Country Situations: Overview

Country Visits

The UN Special Rapporteur visits several countries each year to investigate human rights violations, identify their causes, and recommend reforms. The Commission on Human Rights (replaced by the Human Rights Council in March 2006) has requested that Governments carefully examine the recommendations made and "report to the Special Rapporteur on the actions taken on those recommendations." In recent years, the Special Rapporteur has begun issuing follow-up reports two years after the original country visit to examine progress on the implementation of his recommendations.

The menu on the left provides links by country to any reports on visits, follow-up visits, and relevant news.

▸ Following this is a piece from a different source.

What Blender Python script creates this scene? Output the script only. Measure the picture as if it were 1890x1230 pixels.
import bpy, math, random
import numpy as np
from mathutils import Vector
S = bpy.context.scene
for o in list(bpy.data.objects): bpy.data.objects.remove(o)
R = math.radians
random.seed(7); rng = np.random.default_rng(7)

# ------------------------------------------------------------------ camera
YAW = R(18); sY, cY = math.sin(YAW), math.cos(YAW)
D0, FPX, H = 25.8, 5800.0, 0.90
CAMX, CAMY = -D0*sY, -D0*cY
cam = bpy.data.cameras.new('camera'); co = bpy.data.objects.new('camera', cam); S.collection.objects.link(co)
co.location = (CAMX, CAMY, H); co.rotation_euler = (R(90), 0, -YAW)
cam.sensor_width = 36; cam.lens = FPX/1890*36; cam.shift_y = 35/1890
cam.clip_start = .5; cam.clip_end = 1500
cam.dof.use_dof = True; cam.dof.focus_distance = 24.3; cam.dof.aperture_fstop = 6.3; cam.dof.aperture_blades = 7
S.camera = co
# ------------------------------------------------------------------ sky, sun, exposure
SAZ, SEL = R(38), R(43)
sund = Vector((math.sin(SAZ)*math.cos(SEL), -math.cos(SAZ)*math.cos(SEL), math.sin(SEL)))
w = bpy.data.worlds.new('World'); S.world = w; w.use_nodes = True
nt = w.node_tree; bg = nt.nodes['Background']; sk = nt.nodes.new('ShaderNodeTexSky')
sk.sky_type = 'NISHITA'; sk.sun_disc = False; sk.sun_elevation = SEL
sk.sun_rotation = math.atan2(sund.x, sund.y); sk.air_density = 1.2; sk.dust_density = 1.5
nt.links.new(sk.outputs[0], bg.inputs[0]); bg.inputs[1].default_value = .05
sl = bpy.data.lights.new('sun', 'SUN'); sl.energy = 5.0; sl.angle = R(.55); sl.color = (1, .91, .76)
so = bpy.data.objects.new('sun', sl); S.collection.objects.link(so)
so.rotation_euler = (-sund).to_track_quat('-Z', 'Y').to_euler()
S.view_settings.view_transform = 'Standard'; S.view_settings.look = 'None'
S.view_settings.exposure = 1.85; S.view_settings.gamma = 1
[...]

The Special Rapporteur corresponds with Governments regarding allegations of human rights violations that he has received. In general, the Special Rapporteur's initial communication summarizes the allegations that he has received and requests that the Government provide information on the alleged incident and on any investigations or remedial measures that it has taken.

The latest report of country communications, issued in May 2009, contains a comprehensive account of communications sent to Governments between 16 March 2008 and 15 March 2009, along with replies received between 1 May 2008 and 30 April 2009. It also includes responses received to communications that were sent in earlier years. Within this reporting period, the Special Rapporteur sent 117 communications to 42 countries concerning a total of more than 1100 individuals. Roughly half of all communications sent drew a response from the Government concerned within a reasonable time period.

The menu on the left provides links by country to country communication reports. The reports contain full reproductions of the correspondence. Since 2005, the Special Rapporteur has indexed the correspondence under four headings:

1. Violation alleged

Violations are classified into the following categories:
  • Non-respect of international standards on safeguards and restrictions relating to the imposition of capital punishment
  • Death threats and fear of imminent extrajudicial executions by State officials, paramilitary groups, or groups cooperating with or tolerated by the Government, as well as unidentified persons who may be linked to the categories mentioned above and when the Government is failing to take appropriate protection measures
  • Deaths in custody owing to torture, neglect, or the use of force, or fear of death in custody due to life-threatening conditions of detention
  • Deaths due to the use of force by law enforcement officials or persons acting in direct or indirect compliance with the State, when the use of force is inconsistent with the criteria of absolute necessity and proportionality
  • Deaths due to the attacks or killings by security forces of the State, or by paramilitary groups, death squads, or other private forces cooperating with or tolerated by the State
  • Violations of the right to life during armed conflicts, especially of the civilian population and other non-combatants, contrary to international humanitarian law
  • Expulsion, refoulement, or return of persons to a country or a place where their lives are in danger
  • Impunity, compensation and the rights of victims

2. Subject(s) of appeal

The subjects of communications are classified in accordance with paragraph 6 of Commission of Human Rights resolution 2004/37.

3. Character of reply

The replies received have been classified according to the following five categories designed to assist the Commission in its task of evaluating the effectiveness of the mandate:
  1. "Largely satisfactory response" denotes a reply that is responsive to the allegations and that substantially clarifies the facts. It does not, however, imply that the action taken necessarily complies with international human rights law.
  2. "Cooperative but incomplete response" denotes a reply that provides some clarification of the allegations but that contains limited factual substantiation or that fails to address some issues.
  3. "Allegations rejected but without adequate substantiation" denotes a reply denying the allegations but which is not supported by documentation or analysis that can be considered satisfactory under the circumstances.
  4. "Receipt acknowledged" denotes a reply acknowledging that the communication was received but without providing any substantive information.
  5. "No response".

There are two minor, additional characterizations: (i) Where a responses has been received but has not yet been translated by the United Nations, the response is characterized simply as "UN translation awaited". (ii) Where a response has not been received from the Government but less than 90 days has elapsed since the communication was sent, that fact is indicated by characterizing the response as: "No response (recent communication)".

4. Observations of the Special Rapporteur

Brief comments by the Special Rapporteur on the extent to which he considers each reply to have responded adequately to the concerns arising under the mandate. An indication is also provided in instances in which additional information is required to respond effectively to the information received.